ABSTRACT
Culture plays an important role for the study of entrepreneurship. However, whereas cross-cultural research in management (CCM) has strongly evolved in the last three decades and identified different paradigms, paradigmatically diversified research is still lacking in cross-cultural entrepreneurship. To fill this gap, this study suggests an integrative literature review with two objectives: 1) provide an overview of cross-cultural entrepreneurship research with an attention to national culture, different paradigms, and research themes, and 2) point towards possibilities to enrich such research. Through an integrative literature review, 147 studies of cross-cultural entrepreneurship research were identified and regrouped according to two main paradigms in CCM research: positivism and interpretivism. The analysis of all papers led to the emergence of five research themes according to which the papers were regrouped. Based on this matrix of paradigms and research themes, all texts were categorized into 10 areas.
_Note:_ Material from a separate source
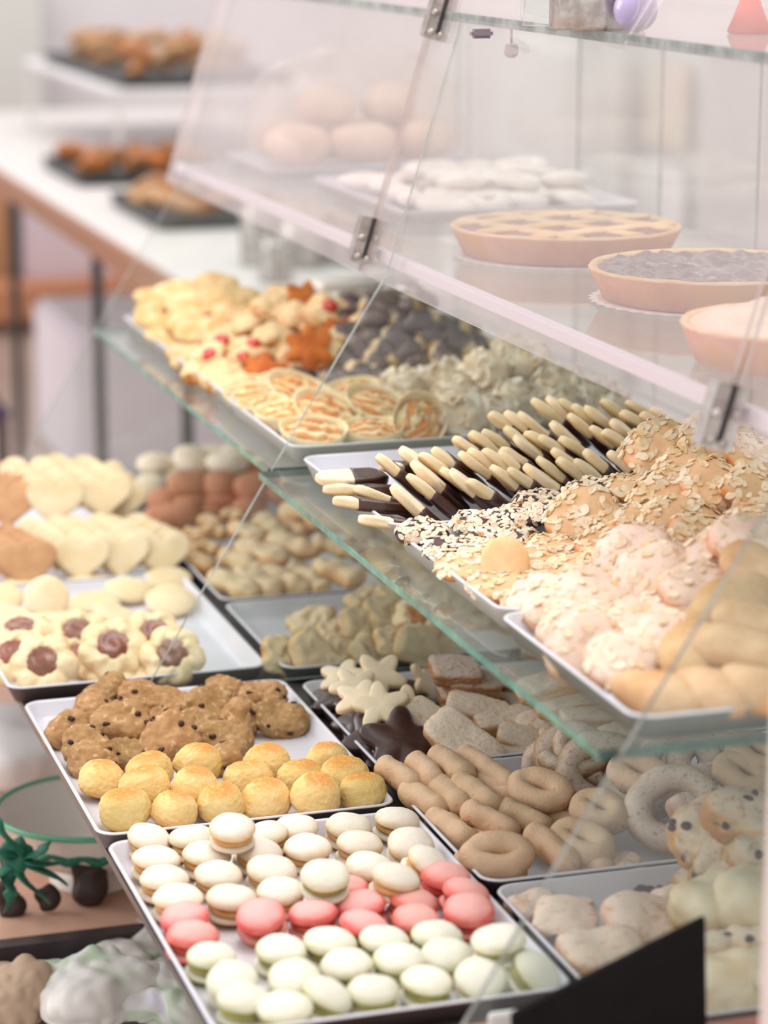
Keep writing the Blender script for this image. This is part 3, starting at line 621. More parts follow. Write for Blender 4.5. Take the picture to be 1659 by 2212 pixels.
# ------------------------------------------------------------------ stars, dipped stars, sugared bars
it = []
for i, (px, py, z, tc, tr, sp, s) in enumerate([(742, 1462, .036, 20, -8, 0, .95), (768, 1482, .046, 22, 6, 40, .95), (820, 1460, .050, 38, 8, 100, 1.0), (778, 1510, .048, 24, -5, 70, .95), (822, 1526, .050, 38, -6, 10, 1.0), (878, 1538, .042, 46, 8, 60, 1.0), (918, 1482, .024, 18, 62, 20, .9)]):
    it.append((px, py, K_star.spawn(frame(at(px, py, FL + z), tc, tr, sp, s), i), 'pale shortbread star'))
autolabel(it, 3, 'left of the sugared bars', 'shortbread star', 'pale shortbread stars')
it = []
for i, (px, py, z, tc, tr, sp, s) in enumerate([(733, 1506, .022, 8, -10, 0, 1.0), (735, 1524, .009, 4, -5, 30, 1.0), (850, 1487, .022, 10, 8, 0, 1.0), (868, 1503, .014, 8, 8, 50, 1.0), (897, 1520, .014, 8, 10, 20, 1.0),
                                                (772, 1560, .020, 35, -30, 0, .95), (795, 1568, .018, 38, -28, 15, 1.0), (812, 1592, .022, 36, -15, 35, 1.15), (865, 1606, .024, 40, 5, 60, 1.3), (853, 1632, .010, 15, 0, 0, 1.05)]):
    it.append((px, py, K_dstar.spawn(frame(at(px, py, FL + z), tc, tr, sp, s), i), 'dark chocolate coated star'))
autolabel(it, 3, 'left part of star tray', 'chocolate star', 'chocolate coated stars')
it = []
for i, (px, py, z, tc, tr, sp, s, kk) in enumerate([
    (983, 1450, .060, 12, 6, 10, 1.0, 1), (1018, 1478, .044, 5, 5, 10, 1.1, 1), (1005, 1502, .028, 4, 0, 8, 1.1, 1), (1030, 1532, .030, 25, 8, -12, 1.0, 0), (1092, 1556, .022, 15, 0, 20, 1.0, 0), (1040, 1560, .016, 8, 5, -25, 1.0, 0),
    (940, 1570, .030, 38, 10, -38, 1.12, 0), (1003, 1606, .026, 40, 4, -42, 1.3, 0), (1188, 1480, .066, 15, -12, 12, 1.1, 0), (1228, 1512, .052, 20, -6, 12, 1.15, 0), (1184, 1555, .030, 25, -18, 10, 1.0, 0), (1280, 1545, .040, 15, 5, 8, 1.1, 0),
    (1148, 1604, .014, 18, 10, -8, 1.1, 0), (1240, 1602, .014, 18, 6, 12, 1.1, 0), (1100, 1630, .008, 6, 0, 0, .95, 0), (1150, 1508, .020, 8, 0, 30, 1.1, 0), (1110, 1476, .030, 8, 0, -20, 1.1, 1), (1330, 1590, .030, 12, 0, 40, 1.0, 0), (1250, 1570, .012, 6, 0, -10, 1.0, 0),
    (1085, 1500, .018, 5, 0, 0, 1.1, 1), (1120, 1345, .02, 10, 0, 30, .9, 0), (1060, 1340, .02, 10, 0, 10, .9, 0), (1170, 1400, .02, 10, 0, 60, .9, 0)]):
    p = at(px, py, FL + z)
    K = K_brownbar if kk else K_bar
    it.append((px, py, K.spawn(frame(p, tc, tr, sp, s), i), ('brown' if kk else 'pale') + ' sugar dusted shortbread bar'))
autolabel(it, 5, 'under shelf corner', 'shortbread bar', 'sugared bars piled on the star tray')

# ------------------------------------------------------------------ fingers and rings
it = []
def fing(K, x0, y0, x1, y1, z0, z1, s=1, d='tan sugared biscuit finger', k=0, roll=ZUP, L=.070):
    a, b = at(x0, y0, FL + z0), at(x1, y1, FL + z1); o = K.spawn(along(a, b, roll, s), k)
    it.append(((x0 + x1) / 2, (y0 + y1) / 2, o, d)); return o
for i, a in enumerate([(822, 1655, 893, 1700, .036, .030), (870, 1706, 958, 1758, .024, .020), (932, 1766, 1010, 1820, .016, .014), (890, 1643, 940, 1696, .040, .034), (937, 1692, 1002, 1750, .032, .026),
                       (998, 1748, 1112, 1806, .034, .022), (935, 1630, 1010, 1686, .046, .040), (984, 1687, 1070, 1750, .038, .032), (994, 1630, 1062, 1680, .044, .038), (1030, 1680, 1110, 1738, .034, .028),
                       (1080, 1747, 1180, 1795, .030, .022), (1133, 1790, 1242, 1882, .032, .016), (1162, 1755, 1230, 1785, .020, .016), (1060, 1675, 1090, 1700, .040, .036), (1010, 1790, 1080, 1840, .012, .010), (1230, 1850, 1290, 1875, .012, .012), (1000, 1870, 1110, 1885, .010, .010)]):
    fing(K_finger, *a, k=i)
autolabel(it, 6, 'left finger tray', 'biscuit finger', 'tan biscuit fingers')
it = []
for i, a in enumerate([(1110, 1690, 1225, 1726, .046, .040), (1197, 1787, 1318, 1852, .034, .022), (1243, 1727, 1352, 1778, .040, .034), (1012, 1850, 1135, 1846, .026, .026), (1334, 1653, 1432, 1698, .062, .052), (1561, 1647, 1655, 1702, .075, .062), (1604, 1612, 1665, 1650, .086, .078)]):
    fing(K_oval, *a, k=i, s=.98, d='folded oval ring biscuit', roll=Vector((-.15, -.75, 1)).normalized())
for i, (px, py, z, tc, tr, sp, s) in enumerate([(1297, 1668, .040, 50, 10, 20, 1.1), (1452, 1746, .044, 48, -6, 30, 1.12), (1466, 1647, .05, 55, 0, 0, 1.0), (1386, 1715, .024, 20, 0, 0, .9), (1240, 1640, .040, 60, 20, 0, 1.0), (1196, 1655, .026, 70, -40, 0, .8), (1380, 1660, .03, 30, 0, 0, 1.0), (1560, 1720, .03, 30, 0, 0, 1.1), (1640, 1740, .03, 20, 0, 0, 1.1), (1530, 1650, .05, 40, 0, 0, 1.0)]):
    it.append((px, py, K_ring.spawn(frame(at(px, py, FL + z), tc, tr, sp, s), i), 'powdered tan ring biscuit'))
for i, (px, py, z, tc, tr, sp, s) in enumerate([(1555, 1700, .062, 40, 20, 200, 1.25), (1418, 1815, .030, 40, 0, 215, 1.15), (1290, 1615, .055, 40, 0, 150, .9), (1236, 1612, .058, 30, 0, 200, .8)]):
    q = at(px, py, FL + z); it.append((px, py, K_arc.spawn(frame(q, tc, tr, sp, s), i), 'powdered horseshoe biscuit'))
autolabel(it, 5, 'right finger tray', 'ring biscuit', 'powdered ring biscuits')
it = []
for i, (px, py, z, tc, tr, sp, s, K, d) in enumerate([
    (1221, 1991, .016, 18, 6, -15, 1.05, K_slab, 'pale rough slab biscuit'), (1152, 1958, .012, 10, 0, 30, .75, K_slab, 'pale rough slab biscuit'), (1396, 1990, .018, 22, 4, 10, 1.25, K_slab, 'tan rough slab biscuit'), (1478, 1966, .014, 15, 0, 0, 1.1, K_slab, 'tan rough slab biscuit'),
    (1302, 2058, .016, 10, 0, 10, 1.15, K_slab, 'pale rough slab biscuit'), (1180, 1935, .006, 0, 0, 0, .3, K_slab, 'small pale crumb'), (1262, 1948, .005, 0, 0, 40, .3, K_slab, 'small tan crumb'), (1340, 1866, .012, 10, 0, 0, .6, K_slab, 'small white crumb'),
    (1530, 1818, .062, 40, 0, -20, 1.15, K_rais, 'raisin studded pale bun'), (1612, 1772, .088, 20, 10, 0, 1.2, K_rais, 'raisin studded pale bun'), (1580, 1880, .046, 20, 0, 30, 1.2, K_rais, 'raisin studded pale bun'), (1650, 1850, .066, 20, 0, 60, 1.1, K_rais, 'raisin studded pale bun'),
    (1545, 1770, .06, 60, 20, 10, .9, K_slab, 'tan rough slab biscuit'), (1545, 1965, .036, 8, 0, 30, 1.15, K_cube, 'pale yellow cake chunk'), (1625, 1960, .040, 12, 0, 70, 1.3, K_cube, 'pale yellow cake chunk'), (1580, 2065, .018, 5, 0, 10, 1.0, K_rais, 'raisin studded pale bun'),
    (1575, 2125, .014, 5, 0, 10, 1.0, K_cube, 'pale yellow cake chunk'), (1640, 2050, .02, 5, 0, 50, 1.1, K_rais, 'raisin studded pale bun'), (1650, 2120, .014, 5, 0, 50, 1.0, K_cube, 'pale yellow cake chunk'), (1500, 1905, .020, 20, 0, 0, .6, K_rais, 'raisin studded pale bun')]):
    it.append((px, py, K.spawn(frame(at(px, py, FL + z), tc, tr, sp, s), i), d))
for i, (px, py, s) in enumerate([(1395, 1928, .9), (1425, 1935, 1.1), (1455, 1940, .9), (1205, 2042, 1.2), (1188, 2025, .7)]):
    me = M_dark = blob('dark_raisin_cluster', .014, .009, .006, 'chips', 2.2, amp=.005, freq=120, seed=i + 3, sub=3)
    it.append((px, py, link('dark_raisin_cluster', me, None, frame(at(px, py, FL + .008), 0, 0, i * 50, s)), 'dark brown raisin crumb'))
autolabel(it, 7, 'tray behind black board', 'biscuit', 'pieces on the nearly empty tray')

# ------------------------------------------------------------------ plain rounds and flower cookies
it = []
for i, (px, py, z, tc, tr, sp, s, k) in enumerate([(100, 1293, .028, 62, -4, 0, 1.05, 0), (205, 1303, .010, 8, 0, 0, 1.15, 0), (277, 1275, .014, 14, 4, 0, 1.12, 0), (368, 1298, .016, 20, 4, 0, 1.15, 0), (362, 1252, .014, 10, 0, 0, 1.15, 0), (250, 1328, .016, 4, 20, 20, 1.1, 0),
                                                   (15, 1335, .012, 6, 0, 0, 1.15, 0), (60, 1262, .010, 4, 0, 0, 1.1, 0), (0, 1295, .018, 30, 0, 0, 1.05, 0), (190, 1258, .008, 4, 0, 0, 1.1, 0), (130, 1330, .008, 2, 0, 0, 1.05, 0)]):
    it.append((px, py, K_plain.spawn(frame(at(px, py, FL + z), tc, tr, sp, s), i), 'plain pale round butter biscuit'))
autolabel(it, 3, 'behind flower cookies', 'round biscuit', 'plain round biscuits')
it = []
for i, (px, py, z, tc, tr, sp, s) in enumerate([(95, 1436, .034, 52, -6, 0, 1.02), (243, 1402, .040, 44, 12, 20, 1.04), (372, 1418, .034, 50, 6, 50, .98), (333, 1376, .032, 36, 10, 0, 1.0), (45, 1368, .036, 14, -4, 0, 1.05), (168, 1372, .034, 30, 0, 40, 1.0), (245, 1446, .014, 10, 0, 0, 1.0), (30, 1420, .020, 35, -10, 10, 1.0),
                                                (150, 1420, .016, 20, 0, 0, 1.05), (340, 1450, .012, 8, 0, 0, 1.0), (100, 1400, .02, 20, 0, 40, 1.0)]):
    it.append((px, py, K_flower.spawn(frame(at(px, py, FL + z), tc, tr, sp, s), i), 'chocolate centred flower cookie'))
autolabel(it, 3, 'flower tray', 'flower cookie', 'chocolate centred flower cookies')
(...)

Findings show the dominance of cross-cultural entrepreneurship studies based on the positivist paradigm of culture, whereas research rooted in the interpretive paradigm is rather unexplored and offers great potential for future research. Based on these findings, we argue that particularly rich qualitative research designs offer interesting opportunities for developing the field of cross-cultural entrepreneurship.
Data availability statement
All references for papers included in the integrative literature review are detailed in Annexe 1 in supplementary material.
Disclosure statement
No potential conflict of interest was reported by the author(s).